State the number of lines with the string "from" in them, and nothing else.

Supplied information –
— START —

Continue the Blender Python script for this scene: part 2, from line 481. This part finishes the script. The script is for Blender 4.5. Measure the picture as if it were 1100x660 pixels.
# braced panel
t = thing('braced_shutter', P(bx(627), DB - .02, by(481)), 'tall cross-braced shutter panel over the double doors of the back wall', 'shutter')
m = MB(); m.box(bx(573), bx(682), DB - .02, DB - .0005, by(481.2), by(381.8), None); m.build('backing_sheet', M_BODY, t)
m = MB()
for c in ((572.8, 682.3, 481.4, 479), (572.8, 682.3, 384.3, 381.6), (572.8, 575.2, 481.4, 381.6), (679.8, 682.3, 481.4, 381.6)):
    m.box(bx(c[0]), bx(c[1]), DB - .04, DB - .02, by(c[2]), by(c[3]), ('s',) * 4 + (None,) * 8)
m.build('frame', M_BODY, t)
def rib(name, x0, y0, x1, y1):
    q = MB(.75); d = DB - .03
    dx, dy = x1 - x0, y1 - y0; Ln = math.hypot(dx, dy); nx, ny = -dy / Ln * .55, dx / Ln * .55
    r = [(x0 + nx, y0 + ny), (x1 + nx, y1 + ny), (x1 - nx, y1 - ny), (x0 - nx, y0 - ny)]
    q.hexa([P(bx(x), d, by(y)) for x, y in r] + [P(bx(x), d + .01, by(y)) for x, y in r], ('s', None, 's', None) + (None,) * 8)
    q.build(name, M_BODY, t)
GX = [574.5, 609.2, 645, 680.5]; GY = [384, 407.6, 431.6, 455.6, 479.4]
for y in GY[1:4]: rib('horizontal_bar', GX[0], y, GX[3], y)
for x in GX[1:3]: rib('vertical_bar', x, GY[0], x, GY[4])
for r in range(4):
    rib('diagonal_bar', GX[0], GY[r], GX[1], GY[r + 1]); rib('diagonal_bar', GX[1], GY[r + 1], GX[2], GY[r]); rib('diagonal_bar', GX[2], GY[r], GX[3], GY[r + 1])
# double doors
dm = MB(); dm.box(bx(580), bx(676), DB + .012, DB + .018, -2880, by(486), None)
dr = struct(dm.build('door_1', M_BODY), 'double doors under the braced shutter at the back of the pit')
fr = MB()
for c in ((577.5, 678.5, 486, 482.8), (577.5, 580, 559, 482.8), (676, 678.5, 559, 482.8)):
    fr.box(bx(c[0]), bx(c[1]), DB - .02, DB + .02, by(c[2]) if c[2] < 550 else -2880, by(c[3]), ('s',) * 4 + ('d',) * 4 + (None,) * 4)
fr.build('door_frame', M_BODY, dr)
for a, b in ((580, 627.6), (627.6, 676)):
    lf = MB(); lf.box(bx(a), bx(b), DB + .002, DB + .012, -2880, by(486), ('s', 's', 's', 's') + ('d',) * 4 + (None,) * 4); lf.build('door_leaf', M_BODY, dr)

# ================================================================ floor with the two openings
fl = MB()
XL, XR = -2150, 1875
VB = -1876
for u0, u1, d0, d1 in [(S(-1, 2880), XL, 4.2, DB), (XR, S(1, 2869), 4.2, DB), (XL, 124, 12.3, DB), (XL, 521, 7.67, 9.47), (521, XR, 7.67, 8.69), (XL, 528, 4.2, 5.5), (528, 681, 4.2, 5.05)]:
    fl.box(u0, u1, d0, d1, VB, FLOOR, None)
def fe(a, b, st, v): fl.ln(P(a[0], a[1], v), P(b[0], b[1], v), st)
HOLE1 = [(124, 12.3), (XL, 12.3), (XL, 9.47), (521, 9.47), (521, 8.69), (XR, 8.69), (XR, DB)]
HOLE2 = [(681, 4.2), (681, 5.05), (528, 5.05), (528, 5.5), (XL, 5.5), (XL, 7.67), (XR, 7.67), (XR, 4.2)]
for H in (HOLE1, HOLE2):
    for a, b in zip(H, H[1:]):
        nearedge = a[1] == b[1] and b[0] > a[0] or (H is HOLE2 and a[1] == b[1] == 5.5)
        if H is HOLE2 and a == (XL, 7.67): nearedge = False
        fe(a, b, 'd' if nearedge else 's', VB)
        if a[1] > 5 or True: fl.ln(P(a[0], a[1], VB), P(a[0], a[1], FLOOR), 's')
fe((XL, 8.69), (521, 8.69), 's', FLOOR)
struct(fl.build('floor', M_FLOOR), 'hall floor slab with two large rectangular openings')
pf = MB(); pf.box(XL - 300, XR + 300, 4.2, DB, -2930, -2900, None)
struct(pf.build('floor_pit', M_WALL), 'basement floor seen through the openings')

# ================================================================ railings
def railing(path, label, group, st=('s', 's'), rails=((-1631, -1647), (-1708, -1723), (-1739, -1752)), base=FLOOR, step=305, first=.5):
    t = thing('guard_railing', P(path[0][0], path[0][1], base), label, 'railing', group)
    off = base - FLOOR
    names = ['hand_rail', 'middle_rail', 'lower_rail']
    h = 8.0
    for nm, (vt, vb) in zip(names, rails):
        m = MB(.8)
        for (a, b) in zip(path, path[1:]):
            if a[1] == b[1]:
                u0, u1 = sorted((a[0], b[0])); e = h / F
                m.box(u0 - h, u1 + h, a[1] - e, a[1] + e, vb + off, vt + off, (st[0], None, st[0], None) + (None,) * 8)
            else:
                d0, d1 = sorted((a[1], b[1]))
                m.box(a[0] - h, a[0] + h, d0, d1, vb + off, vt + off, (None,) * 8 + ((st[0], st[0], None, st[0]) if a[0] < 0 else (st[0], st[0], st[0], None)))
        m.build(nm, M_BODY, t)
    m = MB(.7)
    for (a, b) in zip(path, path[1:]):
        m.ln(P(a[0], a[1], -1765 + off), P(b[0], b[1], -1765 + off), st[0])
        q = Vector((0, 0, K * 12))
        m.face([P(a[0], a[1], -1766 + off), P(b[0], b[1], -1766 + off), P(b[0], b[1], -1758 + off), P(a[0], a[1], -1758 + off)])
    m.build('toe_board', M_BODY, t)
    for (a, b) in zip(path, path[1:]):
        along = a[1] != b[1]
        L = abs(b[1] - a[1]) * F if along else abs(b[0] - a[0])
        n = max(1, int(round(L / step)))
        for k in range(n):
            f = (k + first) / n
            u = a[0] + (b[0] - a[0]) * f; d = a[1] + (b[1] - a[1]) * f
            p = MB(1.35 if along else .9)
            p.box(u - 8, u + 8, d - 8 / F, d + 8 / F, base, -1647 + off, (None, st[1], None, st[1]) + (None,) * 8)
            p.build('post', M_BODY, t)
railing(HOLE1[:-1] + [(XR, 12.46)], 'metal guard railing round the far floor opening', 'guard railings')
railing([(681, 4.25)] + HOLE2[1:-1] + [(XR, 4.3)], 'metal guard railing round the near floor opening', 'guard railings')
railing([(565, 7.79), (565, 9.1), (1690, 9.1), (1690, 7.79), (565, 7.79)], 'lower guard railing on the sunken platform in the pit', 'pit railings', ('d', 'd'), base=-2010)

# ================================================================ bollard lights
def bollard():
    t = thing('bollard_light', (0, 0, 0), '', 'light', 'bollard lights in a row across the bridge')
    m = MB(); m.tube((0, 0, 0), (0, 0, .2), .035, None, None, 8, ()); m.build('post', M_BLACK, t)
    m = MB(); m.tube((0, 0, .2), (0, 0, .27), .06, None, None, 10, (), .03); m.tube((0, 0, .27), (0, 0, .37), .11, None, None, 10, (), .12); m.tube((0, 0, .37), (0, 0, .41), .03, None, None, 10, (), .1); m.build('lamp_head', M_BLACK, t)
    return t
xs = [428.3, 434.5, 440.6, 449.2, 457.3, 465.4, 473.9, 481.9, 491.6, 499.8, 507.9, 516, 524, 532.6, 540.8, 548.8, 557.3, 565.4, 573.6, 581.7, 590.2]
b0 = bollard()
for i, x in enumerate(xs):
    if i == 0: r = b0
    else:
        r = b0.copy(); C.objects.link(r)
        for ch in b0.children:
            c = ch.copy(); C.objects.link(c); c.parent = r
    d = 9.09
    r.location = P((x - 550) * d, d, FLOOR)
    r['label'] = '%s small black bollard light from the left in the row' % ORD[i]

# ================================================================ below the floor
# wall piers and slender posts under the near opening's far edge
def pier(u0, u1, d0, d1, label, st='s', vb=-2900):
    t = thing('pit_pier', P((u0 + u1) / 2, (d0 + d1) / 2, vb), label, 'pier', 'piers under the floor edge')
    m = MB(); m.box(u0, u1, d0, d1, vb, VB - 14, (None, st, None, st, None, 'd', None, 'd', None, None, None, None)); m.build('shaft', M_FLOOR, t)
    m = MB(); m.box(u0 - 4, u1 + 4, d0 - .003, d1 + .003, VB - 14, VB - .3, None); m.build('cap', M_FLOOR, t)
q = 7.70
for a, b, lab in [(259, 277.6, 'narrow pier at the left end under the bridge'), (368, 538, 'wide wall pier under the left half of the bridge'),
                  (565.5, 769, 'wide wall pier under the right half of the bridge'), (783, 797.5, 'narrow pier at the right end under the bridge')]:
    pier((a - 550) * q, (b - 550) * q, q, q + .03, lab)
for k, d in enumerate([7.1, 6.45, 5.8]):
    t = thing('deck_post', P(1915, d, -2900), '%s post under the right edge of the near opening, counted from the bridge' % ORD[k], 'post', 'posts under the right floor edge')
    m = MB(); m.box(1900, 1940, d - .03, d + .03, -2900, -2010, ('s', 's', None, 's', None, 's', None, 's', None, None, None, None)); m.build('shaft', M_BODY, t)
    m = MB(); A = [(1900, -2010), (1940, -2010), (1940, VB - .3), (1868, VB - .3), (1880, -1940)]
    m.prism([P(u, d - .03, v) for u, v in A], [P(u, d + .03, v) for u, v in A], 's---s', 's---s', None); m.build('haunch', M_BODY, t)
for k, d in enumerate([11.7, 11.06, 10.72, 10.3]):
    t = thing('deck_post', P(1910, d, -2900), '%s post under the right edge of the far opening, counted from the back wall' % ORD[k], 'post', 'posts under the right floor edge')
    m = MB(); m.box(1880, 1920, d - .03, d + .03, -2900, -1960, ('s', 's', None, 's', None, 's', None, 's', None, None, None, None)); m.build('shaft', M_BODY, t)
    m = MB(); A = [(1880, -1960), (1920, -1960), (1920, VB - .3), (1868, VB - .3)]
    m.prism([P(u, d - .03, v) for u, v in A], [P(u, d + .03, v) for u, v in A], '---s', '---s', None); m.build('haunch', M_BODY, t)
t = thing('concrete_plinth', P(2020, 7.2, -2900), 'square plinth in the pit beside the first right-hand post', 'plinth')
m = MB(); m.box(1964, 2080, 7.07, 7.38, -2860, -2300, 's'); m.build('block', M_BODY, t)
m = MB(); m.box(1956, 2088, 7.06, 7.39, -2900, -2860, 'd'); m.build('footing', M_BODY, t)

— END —

In response – 4